You want my secrets!?!

Actually, it is a process that basically does what you initially recommended, use the drawing tools. I've used this technique a lot, some of the results are quite interesting -- Visio Guy has seen my upright bass (not the fish).
So, to begin with, I cheated. I took the PPT file and inserted it into Visio, and then traced over the arrow. Basically, I use the line, curve, and pencil tools. For the longer arcs of the arrow shaft, I initially use the arc tool, in this case, I think it might have been a single arc, some times multiple arcs. Then, switch to the pencil, grab the center inflection point and drag it a little to get more arcing. Then, grab the inflection point handles and change the shape of the arc to match the arrow shaft inside edge curvature. Copy and place that arc section to form the outer edge of arc. Use the pencil to to resize, reposition end points to match the shaft so it is narrow at the head and wide at the end. Speaking of the end, go to that part of the figure. Both arc segments should "terminate" near where the end does it's rounding thing. Select one arc, use the line tool, draw a line that connects the two end points. You will eventually have to "join" these pieces. (If you really wanted too, you could have "blocked" in the entire shape with one continuous line-arc segments to avoid the "joining" process, but this figure had some repetitiveness, and I chose to do copy/paste.) Anyway, back to this "end" line, switch to pencil tool, grab the center inflection control and drag to match the rounding. (Another note, the line curvature will only match perfectly circular arc segments. The arc tool puts down elliptical segments which allow you to manipulate the curvature in all manner of interesting effects.) Now, join to the other arc segment.
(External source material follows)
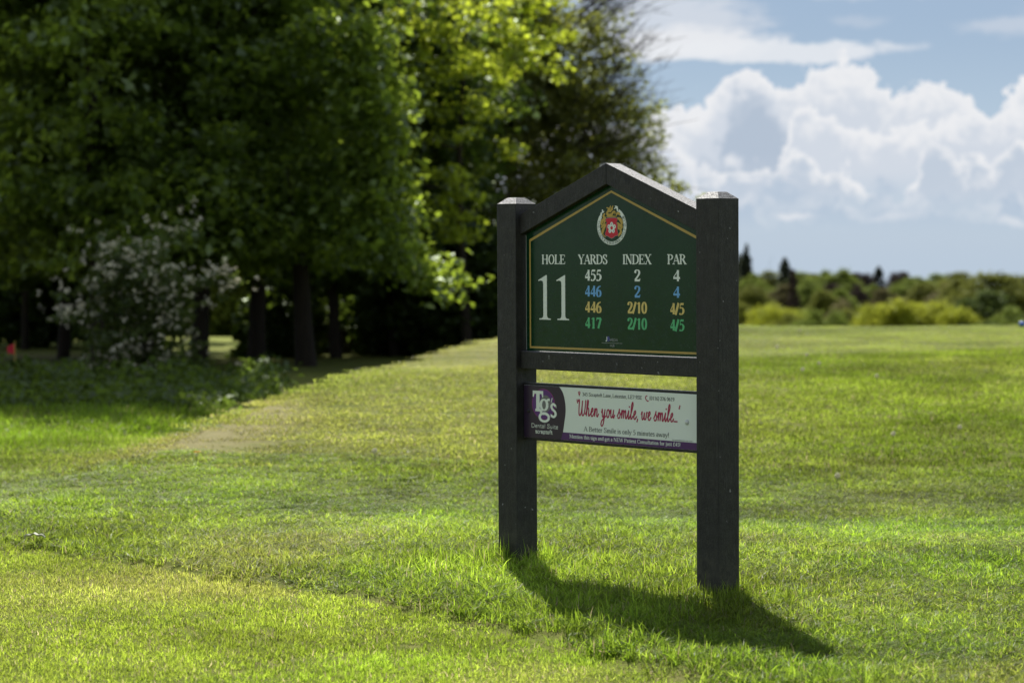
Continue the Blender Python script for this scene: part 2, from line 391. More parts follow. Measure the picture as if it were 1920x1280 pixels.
# ------------------------------------------------------------------ grass: patches of real blades, instanced over the turf
protos = bpy.data.collections.new('grass_protos')
def patch(n, size, h0, h1, wd, lean, seed, levels=2, clump=0, name='grass_patch', flat=0.):
    r = np.random.default_rng(seed)
    if clump:
        cx = r.uniform(-size/2, size/2, (clump, 2)); k = r.integers(0, clump, n)
        base = cx[k]+r.normal(0, size*.06, (n, 2))
    else: base = r.uniform(-size/2, size/2, (n, 2))
    h = r.uniform(h0, h1, n)*(.75+.5*r.random(n)); a = r.uniform(0, 2*np.pi, n); ln = r.uniform(0, lean, n)*h
    if flat: ln = ln+flat*h
    ta = a+r.uniform(-1.2, 1.2, n)
    side = np.stack([np.cos(a), np.sin(a), np.zeros(n)], 1)
    dirn = np.stack([np.cos(ta+np.pi/2), np.sin(ta+np.pi/2), np.zeros(n)], 1)
    ws = wd*r.uniform(.7, 1.3, n)
    ts = np.linspace(0, 1, levels+1)
    V = []; B = np.concatenate([base, np.full((n, 1), -.008)], 1)
    for t_ in ts[:-1]:
        c = B+dirn*(ln*t_**1.8)[:, None]; c[:, 2] += h*(t_-.28*t_*t_*(ln/h))
        half = side*(ws*(1-.55*t_))[:, None]*.5
        V += [c-half, c+half]
    c = B+dirn*ln[:, None]; c[:, 2] += h*(1-.28*(ln/h)); V.append(c)
    V = np.stack(V, 1)                        # n, 2*levels+1, 3
    k = V.shape[1]; off = np.arange(n)[:, None]*k
    T = []
    for L in range(levels-1):
        q = 2*L; T += [(q, q+1, q+3), (q, q+3, q+2)]
    q = 2*(levels-1); T.append((q, q+1, q+2))
    F = (off[:, None]+np.array(T)[None]).reshape(-1, 3)
    rnd = np.concatenate([r.random((n, 3)), np.ones((n, 1))], 1); rnd = np.repeat(rnd[:, None], k, 1).reshape(-1, 4)
    me = mesh_np(name, V.reshape(-1, 3), F, attrs={'rnd': ('FLOAT_COLOR', 'POINT', rnd)}, smooth=True)
    me.materials.append(M_GRASS)
    return me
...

Switch to the arrow head, and it's basically a repeat process. You look at the arrow head, identify "regions" and draw either arc or line segments to block in the shape, then use pencil tool to manipulate the curvatures. Usually, I zoom in, up to 3000X, and ocassionally turn snap off so I can get highly precise placements of end points and curvatures. Matching transitions from one segment to the next is an iterative process of shifting end points about and playing with curvatures. Patience is a virtual here. Obviously, the final product must be completely connected to accept a fill pattern.
Hope this makes sense.

I rarely go into the shapesheet for these figures, unless I can't get the figure to close, and then I manipulate the endpoint to be the startpoint.

If you want to see the upright bass, I can post it hear, or in the marketplace, or have Visio Guy add it to the art section of the forum.